Bayhylle’s marriage to Virginia didn’t last. She returned to St. Louis sometime around 1860, taking her two surviving children, William and Julia. In the late 1860s William reappeared in Pawneeland in Nebraska; he married a Skidi woman and lived thereafter among his Pawnee kin.
Baptiste Bayhylle and his half-brother, Frank Deteyr, appear in an account of the founding of the Pawnee Reservation in 1859. They served as interpreters for the Pawnees, and when Frank was killed by the Sioux in 1861, Baptiste took on more responsibility as an interpreter.
Baptiste enlisted as a Pawnee Scout in 1867 and served as a sergeant in Company C, the Skidi company. One of his exploits during his scouting days is recounted by George Bird Grinnell in Blackfoot Lodge Tales (1962:247-248).

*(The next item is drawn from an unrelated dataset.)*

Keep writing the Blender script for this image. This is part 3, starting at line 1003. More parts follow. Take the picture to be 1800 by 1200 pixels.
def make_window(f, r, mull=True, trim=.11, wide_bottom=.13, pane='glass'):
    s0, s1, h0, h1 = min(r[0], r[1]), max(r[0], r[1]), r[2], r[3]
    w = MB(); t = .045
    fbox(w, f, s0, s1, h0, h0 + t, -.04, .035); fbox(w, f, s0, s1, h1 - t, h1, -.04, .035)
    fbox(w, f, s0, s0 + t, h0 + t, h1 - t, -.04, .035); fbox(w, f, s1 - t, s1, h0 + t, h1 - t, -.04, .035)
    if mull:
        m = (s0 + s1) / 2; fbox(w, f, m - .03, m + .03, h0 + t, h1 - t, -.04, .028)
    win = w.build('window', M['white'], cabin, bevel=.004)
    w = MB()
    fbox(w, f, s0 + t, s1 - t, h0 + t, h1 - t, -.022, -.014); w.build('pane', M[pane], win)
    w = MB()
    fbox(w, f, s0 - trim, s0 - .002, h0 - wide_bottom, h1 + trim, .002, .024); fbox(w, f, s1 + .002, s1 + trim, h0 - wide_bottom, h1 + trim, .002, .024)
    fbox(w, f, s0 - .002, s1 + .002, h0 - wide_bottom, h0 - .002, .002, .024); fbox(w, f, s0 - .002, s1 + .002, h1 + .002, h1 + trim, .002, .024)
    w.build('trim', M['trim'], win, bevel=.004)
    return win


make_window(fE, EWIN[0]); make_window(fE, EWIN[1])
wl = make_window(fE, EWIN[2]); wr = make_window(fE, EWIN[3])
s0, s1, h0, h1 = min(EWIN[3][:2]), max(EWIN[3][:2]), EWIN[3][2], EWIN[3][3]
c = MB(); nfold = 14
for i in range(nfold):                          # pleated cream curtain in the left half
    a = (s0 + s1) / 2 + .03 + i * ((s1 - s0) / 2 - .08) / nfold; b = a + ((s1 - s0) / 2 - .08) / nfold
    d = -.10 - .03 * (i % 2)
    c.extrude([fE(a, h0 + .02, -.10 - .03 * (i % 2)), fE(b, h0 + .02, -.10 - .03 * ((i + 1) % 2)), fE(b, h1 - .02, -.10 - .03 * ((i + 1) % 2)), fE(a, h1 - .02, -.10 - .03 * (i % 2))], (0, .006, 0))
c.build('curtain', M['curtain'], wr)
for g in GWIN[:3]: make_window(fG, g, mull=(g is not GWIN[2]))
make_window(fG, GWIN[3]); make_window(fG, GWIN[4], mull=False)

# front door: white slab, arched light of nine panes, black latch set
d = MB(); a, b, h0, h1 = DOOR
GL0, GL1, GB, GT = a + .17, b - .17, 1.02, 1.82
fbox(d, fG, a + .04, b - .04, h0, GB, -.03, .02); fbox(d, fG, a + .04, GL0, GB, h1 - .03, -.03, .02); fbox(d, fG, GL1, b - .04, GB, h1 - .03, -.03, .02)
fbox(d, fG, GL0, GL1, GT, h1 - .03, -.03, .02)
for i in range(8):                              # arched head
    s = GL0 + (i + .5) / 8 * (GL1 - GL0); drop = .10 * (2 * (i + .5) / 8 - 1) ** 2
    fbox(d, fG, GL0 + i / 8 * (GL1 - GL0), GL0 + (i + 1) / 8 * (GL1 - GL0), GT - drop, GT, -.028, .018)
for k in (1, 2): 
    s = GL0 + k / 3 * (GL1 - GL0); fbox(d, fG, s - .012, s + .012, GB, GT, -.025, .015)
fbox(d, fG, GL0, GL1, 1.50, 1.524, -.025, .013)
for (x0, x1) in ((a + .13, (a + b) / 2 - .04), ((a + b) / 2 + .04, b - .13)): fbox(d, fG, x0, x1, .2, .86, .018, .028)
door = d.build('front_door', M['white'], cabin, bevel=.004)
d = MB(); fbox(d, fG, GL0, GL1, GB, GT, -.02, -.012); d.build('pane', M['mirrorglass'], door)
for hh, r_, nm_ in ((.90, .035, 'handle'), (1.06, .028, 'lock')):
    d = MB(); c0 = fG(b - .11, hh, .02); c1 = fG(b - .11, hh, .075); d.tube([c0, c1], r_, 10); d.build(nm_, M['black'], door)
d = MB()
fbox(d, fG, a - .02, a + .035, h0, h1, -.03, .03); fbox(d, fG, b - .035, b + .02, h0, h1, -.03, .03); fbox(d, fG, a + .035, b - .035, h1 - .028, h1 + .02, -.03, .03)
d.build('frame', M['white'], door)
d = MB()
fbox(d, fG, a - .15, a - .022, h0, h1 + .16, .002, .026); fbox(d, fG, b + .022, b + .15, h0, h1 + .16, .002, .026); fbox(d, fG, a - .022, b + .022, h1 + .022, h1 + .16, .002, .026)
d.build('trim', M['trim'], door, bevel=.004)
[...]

Sometime during the early 1870s Baptiste Bayhylle married his second wife at the Pawnee Agency boarding school. Isabelle (Luper) Bayhylle was born about 1854 to Skidi Pawnee parents. According to Susan Coons, Isabelle was part Spanish and she was originally known as Isabella – her name appears this way in various records.
According to granddaughter Nora Keys, Isabelle’s Pawnee name was Tsa ta ra huddi, Woman Dust Cloud, referring to when the people set forth on the buffalo hunt. She became known as Belle Bayhylle among her family and among her many descendants. Baptiste Bayhylle’s Pawnee name was Risaru Siritiriku, a name later held by his grandson, Charles Shunatona, who translated it literally as “Chief-They-See,” and more freely as “The Chief They All Look To.”
By the time the Bayhylle family departed from Nebraska with the final group of Pawnees, they had several young children. Many more children followed after settling in Oklahoma. Six of their children survived into adulthood, and according to grandson Charles Shunatona, five more children died in infancy.
After Baptiste Bayhylle died on October 25, 1897, Belle married another Skidi man named Mark Evarts. Nora Keys spoke to me with some fondness of her childhood memories of sitting with Grandpa Evarts while he pointed out stars in the night sky and told her stories. Belle died on August 7, 1910.
The branches of the Bayhylle family tree have today grown to include a large number of Pawnees. In the history of the Pawnee Nation, Baptiste Bayhylle led a fascinating life, and he deserves to be remembered.